Stated exercise | In the material below, please retype the lines from the very first through the one with "bgn.inputs['Strength'].default_value = 1.3", exactly and without pictures.

Data shown |
--- Start ---

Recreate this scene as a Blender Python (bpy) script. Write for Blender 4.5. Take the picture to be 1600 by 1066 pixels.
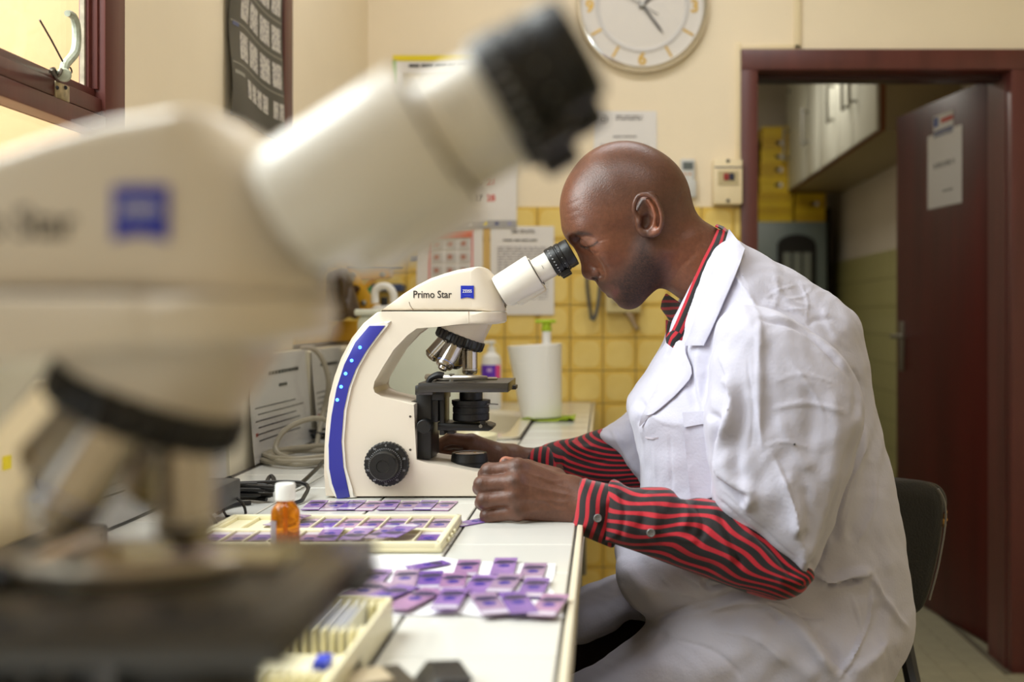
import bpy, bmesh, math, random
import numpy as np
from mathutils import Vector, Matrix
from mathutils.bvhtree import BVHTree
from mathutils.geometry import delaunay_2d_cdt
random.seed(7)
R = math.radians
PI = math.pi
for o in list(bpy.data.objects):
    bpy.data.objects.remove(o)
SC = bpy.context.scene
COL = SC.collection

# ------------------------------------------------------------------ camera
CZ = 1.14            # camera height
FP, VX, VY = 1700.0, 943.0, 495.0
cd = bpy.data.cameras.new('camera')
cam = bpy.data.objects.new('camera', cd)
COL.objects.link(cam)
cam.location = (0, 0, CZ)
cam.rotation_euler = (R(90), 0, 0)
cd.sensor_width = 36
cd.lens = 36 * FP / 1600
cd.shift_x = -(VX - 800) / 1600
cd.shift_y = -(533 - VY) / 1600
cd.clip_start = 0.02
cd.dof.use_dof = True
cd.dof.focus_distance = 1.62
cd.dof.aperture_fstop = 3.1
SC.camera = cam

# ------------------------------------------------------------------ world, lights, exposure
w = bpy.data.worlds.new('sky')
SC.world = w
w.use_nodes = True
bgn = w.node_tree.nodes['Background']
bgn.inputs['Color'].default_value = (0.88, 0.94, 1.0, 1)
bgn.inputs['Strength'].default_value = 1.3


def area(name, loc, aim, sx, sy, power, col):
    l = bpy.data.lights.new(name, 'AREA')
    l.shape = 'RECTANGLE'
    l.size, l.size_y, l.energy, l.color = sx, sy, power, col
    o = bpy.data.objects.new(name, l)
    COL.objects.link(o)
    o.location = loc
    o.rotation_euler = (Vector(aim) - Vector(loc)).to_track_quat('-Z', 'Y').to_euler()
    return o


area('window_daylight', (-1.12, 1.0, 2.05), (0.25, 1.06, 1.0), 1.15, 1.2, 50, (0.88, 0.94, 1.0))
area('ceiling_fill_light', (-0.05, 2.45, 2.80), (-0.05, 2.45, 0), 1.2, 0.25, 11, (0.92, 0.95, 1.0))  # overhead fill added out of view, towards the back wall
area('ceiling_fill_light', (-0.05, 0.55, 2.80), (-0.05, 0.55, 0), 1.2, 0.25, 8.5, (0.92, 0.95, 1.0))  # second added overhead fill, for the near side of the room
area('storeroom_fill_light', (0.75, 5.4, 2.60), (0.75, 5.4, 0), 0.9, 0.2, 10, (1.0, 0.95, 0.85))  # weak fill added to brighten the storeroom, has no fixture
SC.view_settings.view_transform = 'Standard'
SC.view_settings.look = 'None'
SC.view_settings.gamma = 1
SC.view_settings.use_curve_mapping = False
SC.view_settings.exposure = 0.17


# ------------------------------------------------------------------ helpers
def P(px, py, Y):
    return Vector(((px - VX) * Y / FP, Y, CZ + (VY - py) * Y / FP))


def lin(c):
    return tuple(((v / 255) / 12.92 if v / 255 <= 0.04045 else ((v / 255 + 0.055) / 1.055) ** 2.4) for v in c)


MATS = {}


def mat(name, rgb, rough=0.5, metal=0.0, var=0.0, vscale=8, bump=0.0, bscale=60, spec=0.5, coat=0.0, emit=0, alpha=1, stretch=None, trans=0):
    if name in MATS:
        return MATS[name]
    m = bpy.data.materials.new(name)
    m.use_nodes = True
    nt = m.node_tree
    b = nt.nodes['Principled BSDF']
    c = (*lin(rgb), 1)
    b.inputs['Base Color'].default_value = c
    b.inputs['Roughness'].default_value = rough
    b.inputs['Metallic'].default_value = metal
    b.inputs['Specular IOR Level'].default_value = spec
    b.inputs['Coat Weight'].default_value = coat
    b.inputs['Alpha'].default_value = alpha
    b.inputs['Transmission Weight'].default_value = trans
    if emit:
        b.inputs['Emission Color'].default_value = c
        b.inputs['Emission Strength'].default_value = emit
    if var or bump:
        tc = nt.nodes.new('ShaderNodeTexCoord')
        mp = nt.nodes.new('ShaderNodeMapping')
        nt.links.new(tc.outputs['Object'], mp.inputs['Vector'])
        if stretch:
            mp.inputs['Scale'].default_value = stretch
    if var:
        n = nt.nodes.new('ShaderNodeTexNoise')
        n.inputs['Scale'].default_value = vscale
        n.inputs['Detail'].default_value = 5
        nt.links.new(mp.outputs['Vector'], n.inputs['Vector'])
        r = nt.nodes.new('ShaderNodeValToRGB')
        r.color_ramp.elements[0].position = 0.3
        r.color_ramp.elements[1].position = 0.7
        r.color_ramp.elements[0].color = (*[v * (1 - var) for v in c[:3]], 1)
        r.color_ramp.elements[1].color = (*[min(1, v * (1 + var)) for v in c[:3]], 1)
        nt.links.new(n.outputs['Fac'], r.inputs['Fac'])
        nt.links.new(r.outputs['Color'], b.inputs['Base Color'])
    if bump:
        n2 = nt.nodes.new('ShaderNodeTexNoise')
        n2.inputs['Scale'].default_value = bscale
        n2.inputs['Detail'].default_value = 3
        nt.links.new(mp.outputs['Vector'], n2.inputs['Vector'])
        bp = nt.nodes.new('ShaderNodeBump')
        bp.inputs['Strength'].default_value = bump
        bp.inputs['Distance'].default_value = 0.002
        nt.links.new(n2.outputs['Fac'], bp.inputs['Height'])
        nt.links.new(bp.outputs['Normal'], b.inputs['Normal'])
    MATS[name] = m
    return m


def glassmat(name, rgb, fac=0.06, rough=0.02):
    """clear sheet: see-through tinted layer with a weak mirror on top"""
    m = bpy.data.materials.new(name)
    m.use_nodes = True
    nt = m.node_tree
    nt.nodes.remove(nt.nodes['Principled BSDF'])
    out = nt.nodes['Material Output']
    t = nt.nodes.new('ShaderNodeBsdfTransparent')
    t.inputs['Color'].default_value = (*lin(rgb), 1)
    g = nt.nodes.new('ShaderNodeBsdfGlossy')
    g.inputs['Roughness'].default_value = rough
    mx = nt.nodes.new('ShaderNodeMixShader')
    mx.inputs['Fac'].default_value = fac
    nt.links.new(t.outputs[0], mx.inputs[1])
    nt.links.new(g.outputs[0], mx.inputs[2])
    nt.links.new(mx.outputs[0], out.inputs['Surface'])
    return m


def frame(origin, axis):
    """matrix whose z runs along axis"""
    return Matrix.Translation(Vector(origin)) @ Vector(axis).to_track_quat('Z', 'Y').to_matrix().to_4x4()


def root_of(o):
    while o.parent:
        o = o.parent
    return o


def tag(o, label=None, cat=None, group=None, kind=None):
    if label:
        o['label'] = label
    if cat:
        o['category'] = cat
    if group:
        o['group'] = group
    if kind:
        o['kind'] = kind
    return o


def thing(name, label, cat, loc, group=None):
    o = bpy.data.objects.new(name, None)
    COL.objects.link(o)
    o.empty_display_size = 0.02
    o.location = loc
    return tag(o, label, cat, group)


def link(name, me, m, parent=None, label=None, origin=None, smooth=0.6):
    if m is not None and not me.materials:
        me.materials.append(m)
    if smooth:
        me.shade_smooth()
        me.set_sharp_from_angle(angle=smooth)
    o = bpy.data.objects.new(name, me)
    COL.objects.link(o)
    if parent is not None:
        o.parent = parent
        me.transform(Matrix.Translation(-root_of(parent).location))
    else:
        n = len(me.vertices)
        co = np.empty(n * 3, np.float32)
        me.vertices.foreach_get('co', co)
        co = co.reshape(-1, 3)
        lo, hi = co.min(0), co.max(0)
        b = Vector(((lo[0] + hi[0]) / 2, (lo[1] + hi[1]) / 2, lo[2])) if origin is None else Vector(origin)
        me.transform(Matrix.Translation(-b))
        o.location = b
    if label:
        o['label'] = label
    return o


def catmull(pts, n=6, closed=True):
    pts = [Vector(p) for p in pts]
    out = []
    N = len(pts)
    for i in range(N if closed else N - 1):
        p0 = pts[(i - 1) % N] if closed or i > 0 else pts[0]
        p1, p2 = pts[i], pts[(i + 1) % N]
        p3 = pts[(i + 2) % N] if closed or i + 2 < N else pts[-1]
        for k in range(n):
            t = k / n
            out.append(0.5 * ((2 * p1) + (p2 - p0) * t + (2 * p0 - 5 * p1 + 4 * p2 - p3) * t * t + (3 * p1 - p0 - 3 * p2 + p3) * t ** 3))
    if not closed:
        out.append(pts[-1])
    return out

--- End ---

Answer for this exercise |
Recreate this scene as a Blender Python (bpy) script. Write for Blender 4.5. Take the picture to be 1600 by 1066 pixels.
import bpy, bmesh, math, random
import numpy as np
from mathutils import Vector, Matrix
from mathutils.bvhtree import BVHTree
from mathutils.geometry import delaunay_2d_cdt
random.seed(7)
R = math.radians
PI = math.pi
for o in list(bpy.data.objects):
    bpy.data.objects.remove(o)
SC = bpy.context.scene
COL = SC.collection

# ------------------------------------------------------------------ camera
CZ = 1.14            # camera height
FP, VX, VY = 1700.0, 943.0, 495.0
cd = bpy.data.cameras.new('camera')
cam = bpy.data.objects.new('camera', cd)
COL.objects.link(cam)
cam.location = (0, 0, CZ)
cam.rotation_euler = (R(90), 0, 0)
cd.sensor_width = 36
cd.lens = 36 * FP / 1600
cd.shift_x = -(VX - 800) / 1600
cd.shift_y = -(533 - VY) / 1600
cd.clip_start = 0.02
cd.dof.use_dof = True
cd.dof.focus_distance = 1.62
cd.dof.aperture_fstop = 3.1
SC.camera = cam

# ------------------------------------------------------------------ world, lights, exposure
w = bpy.data.worlds.new('sky')
SC.world = w
w.use_nodes = True
bgn = w.node_tree.nodes['Background']
bgn.inputs['Color'].default_value = (0.88, 0.94, 1.0, 1)
bgn.inputs['Strength'].default_value = 1.3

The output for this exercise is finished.